▶ [Collected data]:
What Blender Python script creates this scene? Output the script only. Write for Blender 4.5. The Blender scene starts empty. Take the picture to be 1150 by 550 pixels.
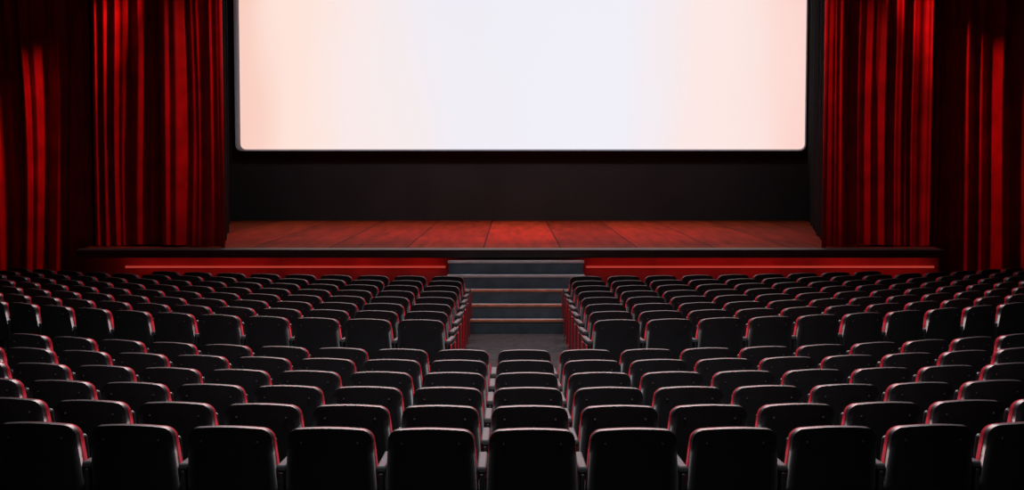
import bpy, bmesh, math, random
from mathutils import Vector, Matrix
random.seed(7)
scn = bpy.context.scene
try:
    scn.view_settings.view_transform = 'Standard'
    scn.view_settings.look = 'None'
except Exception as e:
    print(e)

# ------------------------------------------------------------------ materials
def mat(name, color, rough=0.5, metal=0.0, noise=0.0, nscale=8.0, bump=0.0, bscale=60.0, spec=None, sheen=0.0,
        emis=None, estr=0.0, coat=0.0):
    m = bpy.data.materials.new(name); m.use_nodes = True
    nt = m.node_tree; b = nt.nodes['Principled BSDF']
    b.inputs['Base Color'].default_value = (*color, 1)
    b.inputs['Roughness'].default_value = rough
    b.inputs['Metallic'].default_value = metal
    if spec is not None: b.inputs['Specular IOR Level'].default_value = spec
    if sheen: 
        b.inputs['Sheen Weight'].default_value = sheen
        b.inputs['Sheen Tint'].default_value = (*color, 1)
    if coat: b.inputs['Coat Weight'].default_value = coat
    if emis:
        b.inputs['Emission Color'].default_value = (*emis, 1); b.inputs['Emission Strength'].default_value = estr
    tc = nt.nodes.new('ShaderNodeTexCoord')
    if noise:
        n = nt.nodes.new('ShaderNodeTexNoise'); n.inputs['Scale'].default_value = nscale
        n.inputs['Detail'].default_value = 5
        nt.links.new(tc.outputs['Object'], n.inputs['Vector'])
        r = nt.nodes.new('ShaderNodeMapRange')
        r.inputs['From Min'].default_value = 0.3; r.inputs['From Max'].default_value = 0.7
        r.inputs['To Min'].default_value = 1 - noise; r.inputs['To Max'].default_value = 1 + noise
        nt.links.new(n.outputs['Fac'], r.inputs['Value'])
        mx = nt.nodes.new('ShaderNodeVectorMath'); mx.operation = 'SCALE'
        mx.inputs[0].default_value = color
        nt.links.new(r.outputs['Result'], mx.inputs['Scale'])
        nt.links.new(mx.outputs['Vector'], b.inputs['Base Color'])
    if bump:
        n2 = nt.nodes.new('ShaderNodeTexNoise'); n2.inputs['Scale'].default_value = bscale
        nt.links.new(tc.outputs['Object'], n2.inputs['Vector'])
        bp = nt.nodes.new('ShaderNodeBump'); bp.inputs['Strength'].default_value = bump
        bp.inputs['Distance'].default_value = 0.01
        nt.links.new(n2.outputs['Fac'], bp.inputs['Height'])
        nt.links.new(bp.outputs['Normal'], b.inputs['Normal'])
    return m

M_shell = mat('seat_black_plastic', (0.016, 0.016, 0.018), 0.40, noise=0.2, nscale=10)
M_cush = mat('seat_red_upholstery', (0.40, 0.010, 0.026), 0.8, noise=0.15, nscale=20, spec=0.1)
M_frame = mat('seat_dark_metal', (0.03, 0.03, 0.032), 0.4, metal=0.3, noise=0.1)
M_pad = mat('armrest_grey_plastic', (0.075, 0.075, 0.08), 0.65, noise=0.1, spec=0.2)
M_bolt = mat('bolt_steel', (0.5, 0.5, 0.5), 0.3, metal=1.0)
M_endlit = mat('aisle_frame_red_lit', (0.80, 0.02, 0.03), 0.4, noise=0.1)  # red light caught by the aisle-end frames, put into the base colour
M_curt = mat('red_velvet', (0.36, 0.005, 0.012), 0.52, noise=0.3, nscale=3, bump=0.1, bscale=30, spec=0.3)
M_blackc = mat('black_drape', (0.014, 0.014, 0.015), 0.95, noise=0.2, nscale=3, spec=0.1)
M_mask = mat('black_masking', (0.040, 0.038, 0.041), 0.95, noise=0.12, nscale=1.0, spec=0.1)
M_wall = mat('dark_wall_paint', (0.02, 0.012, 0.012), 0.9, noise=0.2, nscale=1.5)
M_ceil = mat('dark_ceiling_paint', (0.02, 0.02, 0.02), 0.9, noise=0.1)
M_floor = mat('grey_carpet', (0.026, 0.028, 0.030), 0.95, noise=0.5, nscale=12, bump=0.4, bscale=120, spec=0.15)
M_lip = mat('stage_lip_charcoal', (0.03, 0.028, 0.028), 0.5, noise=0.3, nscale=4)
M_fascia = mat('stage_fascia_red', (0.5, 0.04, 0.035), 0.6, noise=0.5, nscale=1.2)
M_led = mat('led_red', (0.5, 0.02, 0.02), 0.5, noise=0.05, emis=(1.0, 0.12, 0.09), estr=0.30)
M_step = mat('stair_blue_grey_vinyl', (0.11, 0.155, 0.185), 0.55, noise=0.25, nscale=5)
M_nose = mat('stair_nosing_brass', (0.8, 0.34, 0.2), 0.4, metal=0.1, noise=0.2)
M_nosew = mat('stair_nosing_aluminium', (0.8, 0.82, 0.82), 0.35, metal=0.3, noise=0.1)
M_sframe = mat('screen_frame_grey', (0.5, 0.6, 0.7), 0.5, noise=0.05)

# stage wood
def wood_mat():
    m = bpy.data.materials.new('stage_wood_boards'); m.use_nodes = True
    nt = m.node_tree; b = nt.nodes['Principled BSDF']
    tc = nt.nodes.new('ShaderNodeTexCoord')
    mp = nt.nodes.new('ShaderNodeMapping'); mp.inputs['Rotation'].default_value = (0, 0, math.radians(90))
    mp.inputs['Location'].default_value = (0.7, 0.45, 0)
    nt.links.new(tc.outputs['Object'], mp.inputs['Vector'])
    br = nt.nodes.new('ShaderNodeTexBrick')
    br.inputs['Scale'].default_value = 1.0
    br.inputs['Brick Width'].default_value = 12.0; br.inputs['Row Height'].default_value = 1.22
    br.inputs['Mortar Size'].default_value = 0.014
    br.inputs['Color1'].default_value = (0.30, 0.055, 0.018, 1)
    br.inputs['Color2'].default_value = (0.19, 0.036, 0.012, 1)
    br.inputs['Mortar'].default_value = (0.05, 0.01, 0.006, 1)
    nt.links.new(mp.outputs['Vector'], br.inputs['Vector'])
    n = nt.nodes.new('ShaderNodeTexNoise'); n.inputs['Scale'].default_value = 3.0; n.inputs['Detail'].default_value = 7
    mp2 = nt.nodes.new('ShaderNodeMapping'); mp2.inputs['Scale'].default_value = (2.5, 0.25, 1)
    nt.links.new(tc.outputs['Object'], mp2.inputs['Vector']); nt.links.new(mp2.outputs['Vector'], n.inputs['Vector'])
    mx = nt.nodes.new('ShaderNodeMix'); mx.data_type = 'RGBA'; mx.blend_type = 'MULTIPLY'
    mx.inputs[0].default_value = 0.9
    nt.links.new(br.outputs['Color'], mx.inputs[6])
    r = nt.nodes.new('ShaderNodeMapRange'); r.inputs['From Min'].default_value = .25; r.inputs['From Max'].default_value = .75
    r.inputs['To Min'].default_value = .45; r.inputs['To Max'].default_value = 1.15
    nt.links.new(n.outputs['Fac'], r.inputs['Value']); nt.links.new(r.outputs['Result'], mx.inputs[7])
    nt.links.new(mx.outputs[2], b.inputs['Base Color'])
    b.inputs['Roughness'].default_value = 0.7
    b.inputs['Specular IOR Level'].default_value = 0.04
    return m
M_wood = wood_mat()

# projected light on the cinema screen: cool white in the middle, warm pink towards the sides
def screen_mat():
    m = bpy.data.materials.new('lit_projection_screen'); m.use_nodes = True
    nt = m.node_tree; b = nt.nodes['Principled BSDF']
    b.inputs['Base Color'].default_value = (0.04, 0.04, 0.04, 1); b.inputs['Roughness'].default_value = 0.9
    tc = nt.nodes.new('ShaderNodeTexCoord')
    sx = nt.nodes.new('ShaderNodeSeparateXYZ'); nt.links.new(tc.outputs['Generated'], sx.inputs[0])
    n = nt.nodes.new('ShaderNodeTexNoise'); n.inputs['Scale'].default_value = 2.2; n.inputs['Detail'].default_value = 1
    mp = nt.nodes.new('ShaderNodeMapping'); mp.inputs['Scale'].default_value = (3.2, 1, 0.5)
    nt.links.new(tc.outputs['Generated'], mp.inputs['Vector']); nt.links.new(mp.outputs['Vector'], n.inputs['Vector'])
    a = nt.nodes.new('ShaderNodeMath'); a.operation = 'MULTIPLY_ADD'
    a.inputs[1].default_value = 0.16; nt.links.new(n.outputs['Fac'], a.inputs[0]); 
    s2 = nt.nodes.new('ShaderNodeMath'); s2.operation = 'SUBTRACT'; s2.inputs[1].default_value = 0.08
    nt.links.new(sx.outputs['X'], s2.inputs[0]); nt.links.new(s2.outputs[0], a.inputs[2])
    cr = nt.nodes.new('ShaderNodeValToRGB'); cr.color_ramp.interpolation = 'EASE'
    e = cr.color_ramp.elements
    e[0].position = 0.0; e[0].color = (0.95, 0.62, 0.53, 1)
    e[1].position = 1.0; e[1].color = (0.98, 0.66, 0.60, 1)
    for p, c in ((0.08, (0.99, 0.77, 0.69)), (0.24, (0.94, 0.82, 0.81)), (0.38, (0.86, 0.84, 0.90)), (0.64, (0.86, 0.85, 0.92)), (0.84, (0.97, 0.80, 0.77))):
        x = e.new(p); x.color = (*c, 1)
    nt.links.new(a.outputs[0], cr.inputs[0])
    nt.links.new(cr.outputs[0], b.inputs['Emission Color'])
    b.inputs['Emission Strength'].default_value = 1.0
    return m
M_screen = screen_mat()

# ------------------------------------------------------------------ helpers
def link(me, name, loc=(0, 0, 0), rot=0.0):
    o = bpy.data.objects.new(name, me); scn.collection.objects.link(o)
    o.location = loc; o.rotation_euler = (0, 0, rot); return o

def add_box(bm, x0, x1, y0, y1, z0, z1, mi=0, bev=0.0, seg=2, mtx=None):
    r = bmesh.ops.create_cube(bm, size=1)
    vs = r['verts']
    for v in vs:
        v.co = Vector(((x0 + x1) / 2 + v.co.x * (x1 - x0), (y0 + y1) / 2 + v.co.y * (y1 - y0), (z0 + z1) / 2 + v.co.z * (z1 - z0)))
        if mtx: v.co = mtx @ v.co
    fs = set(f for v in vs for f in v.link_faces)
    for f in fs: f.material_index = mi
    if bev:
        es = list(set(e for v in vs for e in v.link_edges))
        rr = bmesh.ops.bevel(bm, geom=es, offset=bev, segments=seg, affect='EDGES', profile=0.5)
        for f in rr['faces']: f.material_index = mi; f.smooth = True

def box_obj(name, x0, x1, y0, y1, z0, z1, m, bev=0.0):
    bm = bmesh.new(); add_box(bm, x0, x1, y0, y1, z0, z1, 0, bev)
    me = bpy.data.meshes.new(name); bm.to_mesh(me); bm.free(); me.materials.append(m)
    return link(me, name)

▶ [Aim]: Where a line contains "scene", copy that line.

▶ [Solution for this exercise]:
What Blender Python script creates this scene? Output the script only. Write for Blender 4.5. The Blender scene starts empty. Take the picture to be 1150 by 550 pixels.
scn = bpy.context.scene